— The problem —
Skip the pictures. Transcribe the rest of the data below without changing a word.

— Available data —
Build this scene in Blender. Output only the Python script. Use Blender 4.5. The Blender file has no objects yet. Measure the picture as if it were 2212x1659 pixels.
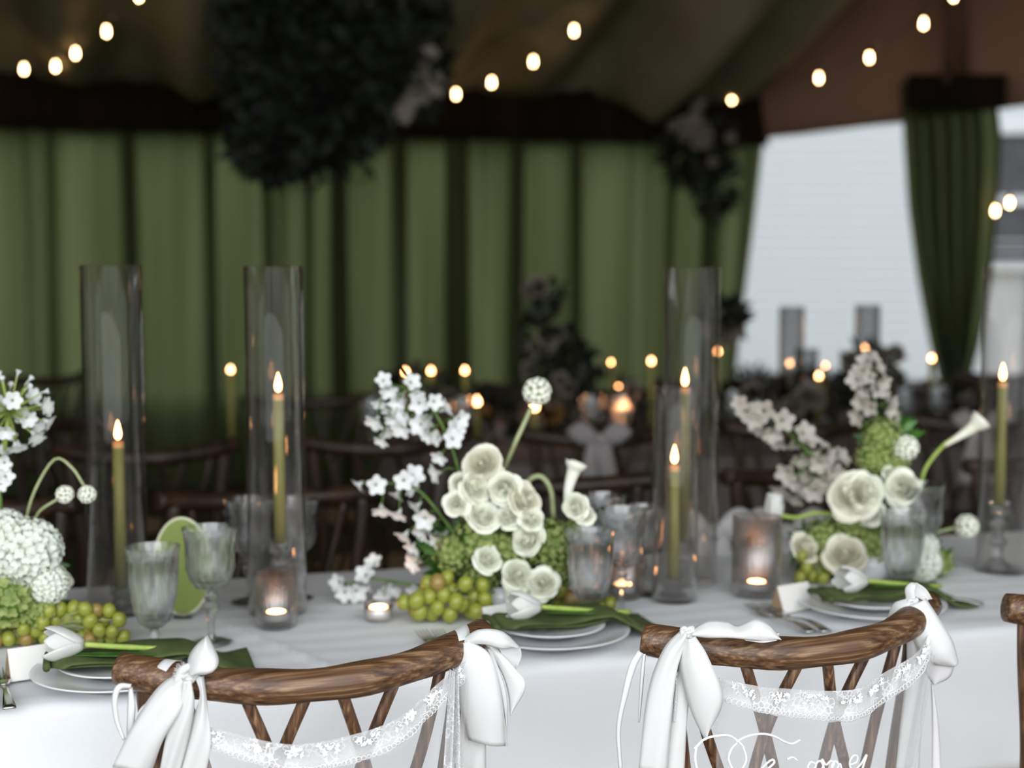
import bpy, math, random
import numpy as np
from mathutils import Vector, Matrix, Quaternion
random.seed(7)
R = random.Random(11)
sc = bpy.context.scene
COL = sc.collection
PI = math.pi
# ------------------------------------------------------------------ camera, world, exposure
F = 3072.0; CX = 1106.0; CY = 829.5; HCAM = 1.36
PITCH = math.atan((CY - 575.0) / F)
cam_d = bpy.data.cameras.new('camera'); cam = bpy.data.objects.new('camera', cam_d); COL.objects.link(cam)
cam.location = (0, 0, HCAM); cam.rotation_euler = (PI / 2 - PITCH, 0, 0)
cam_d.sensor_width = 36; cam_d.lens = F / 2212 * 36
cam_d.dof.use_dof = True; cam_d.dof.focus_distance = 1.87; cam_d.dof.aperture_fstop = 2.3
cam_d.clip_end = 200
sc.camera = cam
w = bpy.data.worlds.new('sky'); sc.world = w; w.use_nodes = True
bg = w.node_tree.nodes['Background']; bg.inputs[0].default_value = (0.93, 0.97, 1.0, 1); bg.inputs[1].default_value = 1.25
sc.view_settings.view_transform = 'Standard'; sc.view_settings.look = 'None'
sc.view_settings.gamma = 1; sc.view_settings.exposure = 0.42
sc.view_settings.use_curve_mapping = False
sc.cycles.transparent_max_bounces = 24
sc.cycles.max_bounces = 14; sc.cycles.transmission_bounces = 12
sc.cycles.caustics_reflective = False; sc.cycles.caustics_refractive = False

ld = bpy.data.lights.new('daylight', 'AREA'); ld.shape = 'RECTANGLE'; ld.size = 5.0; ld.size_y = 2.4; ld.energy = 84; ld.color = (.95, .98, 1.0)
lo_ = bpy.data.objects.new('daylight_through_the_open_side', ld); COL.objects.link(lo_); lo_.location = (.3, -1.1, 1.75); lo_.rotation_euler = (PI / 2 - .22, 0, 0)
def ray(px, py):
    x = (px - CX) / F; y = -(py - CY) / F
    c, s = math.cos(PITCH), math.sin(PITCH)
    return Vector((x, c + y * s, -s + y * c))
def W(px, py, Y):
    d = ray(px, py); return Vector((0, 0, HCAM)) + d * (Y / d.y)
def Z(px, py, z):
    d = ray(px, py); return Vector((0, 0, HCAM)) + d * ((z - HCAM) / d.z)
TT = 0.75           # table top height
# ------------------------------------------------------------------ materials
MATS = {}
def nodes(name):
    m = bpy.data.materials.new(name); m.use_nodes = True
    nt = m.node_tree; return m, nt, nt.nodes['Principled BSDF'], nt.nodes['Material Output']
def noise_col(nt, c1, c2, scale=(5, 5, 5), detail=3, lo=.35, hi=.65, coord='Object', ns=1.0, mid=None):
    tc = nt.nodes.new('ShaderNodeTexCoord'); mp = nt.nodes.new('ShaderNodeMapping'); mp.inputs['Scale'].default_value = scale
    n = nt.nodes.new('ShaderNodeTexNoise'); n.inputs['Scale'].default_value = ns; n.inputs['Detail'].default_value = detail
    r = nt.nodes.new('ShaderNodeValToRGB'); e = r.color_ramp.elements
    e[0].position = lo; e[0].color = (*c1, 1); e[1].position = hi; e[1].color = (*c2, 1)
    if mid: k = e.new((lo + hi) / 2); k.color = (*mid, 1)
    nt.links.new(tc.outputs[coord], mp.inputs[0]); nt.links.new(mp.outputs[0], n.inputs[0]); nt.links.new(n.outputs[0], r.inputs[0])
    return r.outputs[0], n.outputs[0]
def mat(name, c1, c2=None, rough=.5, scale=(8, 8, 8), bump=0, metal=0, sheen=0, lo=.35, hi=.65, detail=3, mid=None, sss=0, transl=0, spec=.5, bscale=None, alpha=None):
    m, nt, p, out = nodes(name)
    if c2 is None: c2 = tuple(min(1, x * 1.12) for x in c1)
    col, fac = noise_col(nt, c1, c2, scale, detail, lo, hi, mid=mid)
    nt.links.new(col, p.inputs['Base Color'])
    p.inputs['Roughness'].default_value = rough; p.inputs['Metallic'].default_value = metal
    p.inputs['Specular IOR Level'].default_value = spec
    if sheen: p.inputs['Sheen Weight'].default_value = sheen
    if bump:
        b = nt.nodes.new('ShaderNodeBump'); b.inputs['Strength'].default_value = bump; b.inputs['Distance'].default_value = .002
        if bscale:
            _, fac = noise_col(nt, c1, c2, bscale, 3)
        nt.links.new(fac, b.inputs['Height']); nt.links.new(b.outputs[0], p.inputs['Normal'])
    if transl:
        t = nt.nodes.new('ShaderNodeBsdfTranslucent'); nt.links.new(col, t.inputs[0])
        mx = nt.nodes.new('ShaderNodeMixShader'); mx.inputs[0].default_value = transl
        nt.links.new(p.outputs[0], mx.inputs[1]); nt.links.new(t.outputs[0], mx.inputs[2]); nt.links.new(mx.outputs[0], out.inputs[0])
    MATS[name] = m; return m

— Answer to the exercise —
Build this scene in Blender. Output only the Python script. Use Blender 4.5. The Blender file has no objects yet. Measure the picture as if it were 2212x1659 pixels.
import bpy, math, random
import numpy as np
from mathutils import Vector, Matrix, Quaternion
random.seed(7)
R = random.Random(11)
sc = bpy.context.scene
COL = sc.collection
PI = math.pi
# ------------------------------------------------------------------ camera, world, exposure
F = 3072.0; CX = 1106.0; CY = 829.5; HCAM = 1.36
PITCH = math.atan((CY - 575.0) / F)
cam_d = bpy.data.cameras.new('camera'); cam = bpy.data.objects.new('camera', cam_d); COL.objects.link(cam)
cam.location = (0, 0, HCAM); cam.rotation_euler = (PI / 2 - PITCH, 0, 0)
cam_d.sensor_width = 36; cam_d.lens = F / 2212 * 36
cam_d.dof.use_dof = True; cam_d.dof.focus_distance = 1.87; cam_d.dof.aperture_fstop = 2.3
cam_d.clip_end = 200
sc.camera = cam
w = bpy.data.worlds.new('sky'); sc.world = w; w.use_nodes = True
bg = w.node_tree.nodes['Background']; bg.inputs[0].default_value = (0.93, 0.97, 1.0, 1); bg.inputs[1].default_value = 1.25
sc.view_settings.view_transform = 'Standard'; sc.view_settings.look = 'None'
sc.view_settings.gamma = 1; sc.view_settings.exposure = 0.42
sc.view_settings.use_curve_mapping = False
sc.cycles.transparent_max_bounces = 24
sc.cycles.max_bounces = 14; sc.cycles.transmission_bounces = 12
sc.cycles.caustics_reflective = False; sc.cycles.caustics_refractive = False

ld = bpy.data.lights.new('daylight', 'AREA'); ld.shape = 'RECTANGLE'; ld.size = 5.0; ld.size_y = 2.4; ld.energy = 84; ld.color = (.95, .98, 1.0)
lo_ = bpy.data.objects.new('daylight_through_the_open_side', ld); COL.objects.link(lo_); lo_.location = (.3, -1.1, 1.75); lo_.rotation_euler = (PI / 2 - .22, 0, 0)
def ray(px, py):
    x = (px - CX) / F; y = -(py - CY) / F
    c, s = math.cos(PITCH), math.sin(PITCH)
    return Vector((x, c + y * s, -s + y * c))
def W(px, py, Y):
    d = ray(px, py); return Vector((0, 0, HCAM)) + d * (Y / d.y)
def Z(px, py, z):
    d = ray(px, py); return Vector((0, 0, HCAM)) + d * ((z - HCAM) / d.z)
TT = 0.75           # table top height
# ------------------------------------------------------------------ materials
MATS = {}
def nodes(name):
    m = bpy.data.materials.new(name); m.use_nodes = True
    nt = m.node_tree; return m, nt, nt.nodes['Principled BSDF'], nt.nodes['Material Output']
def noise_col(nt, c1, c2, scale=(5, 5, 5), detail=3, lo=.35, hi=.65, coord='Object', ns=1.0, mid=None):
    tc = nt.nodes.new('ShaderNodeTexCoord'); mp = nt.nodes.new('ShaderNodeMapping'); mp.inputs['Scale'].default_value = scale
    n = nt.nodes.new('ShaderNodeTexNoise'); n.inputs['Scale'].default_value = ns; n.inputs['Detail'].default_value = detail
    r = nt.nodes.new('ShaderNodeValToRGB'); e = r.color_ramp.elements
    e[0].position = lo; e[0].color = (*c1, 1); e[1].position = hi; e[1].color = (*c2, 1)
    if mid: k = e.new((lo + hi) / 2); k.color = (*mid, 1)
    nt.links.new(tc.outputs[coord], mp.inputs[0]); nt.links.new(mp.outputs[0], n.inputs[0]); nt.links.new(n.outputs[0], r.inputs[0])
    return r.outputs[0], n.outputs[0]
def mat(name, c1, c2=None, rough=.5, scale=(8, 8, 8), bump=0, metal=0, sheen=0, lo=.35, hi=.65, detail=3, mid=None, sss=0, transl=0, spec=.5, bscale=None, alpha=None):
    m, nt, p, out = nodes(name)
    if c2 is None: c2 = tuple(min(1, x * 1.12) for x in c1)
    col, fac = noise_col(nt, c1, c2, scale, detail, lo, hi, mid=mid)
    nt.links.new(col, p.inputs['Base Color'])
    p.inputs['Roughness'].default_value = rough; p.inputs['Metallic'].default_value = metal
    p.inputs['Specular IOR Level'].default_value = spec
    if sheen: p.inputs['Sheen Weight'].default_value = sheen
    if bump:
        b = nt.nodes.new('ShaderNodeBump'); b.inputs['Strength'].default_value = bump; b.inputs['Distance'].default_value = .002
        if bscale:
            _, fac = noise_col(nt, c1, c2, bscale, 3)
        nt.links.new(fac, b.inputs['Height']); nt.links.new(b.outputs[0], p.inputs['Normal'])
    if transl:
        t = nt.nodes.new('ShaderNodeBsdfTranslucent'); nt.links.new(col, t.inputs[0])
        mx = nt.nodes.new('ShaderNodeMixShader'); mx.inputs[0].default_value = transl
        nt.links.new(p.outputs[0], mx.inputs[1]); nt.links.new(t.outputs[0], mx.inputs[2]); nt.links.new(mx.outputs[0], out.inputs[0])
    MATS[name] = m; return m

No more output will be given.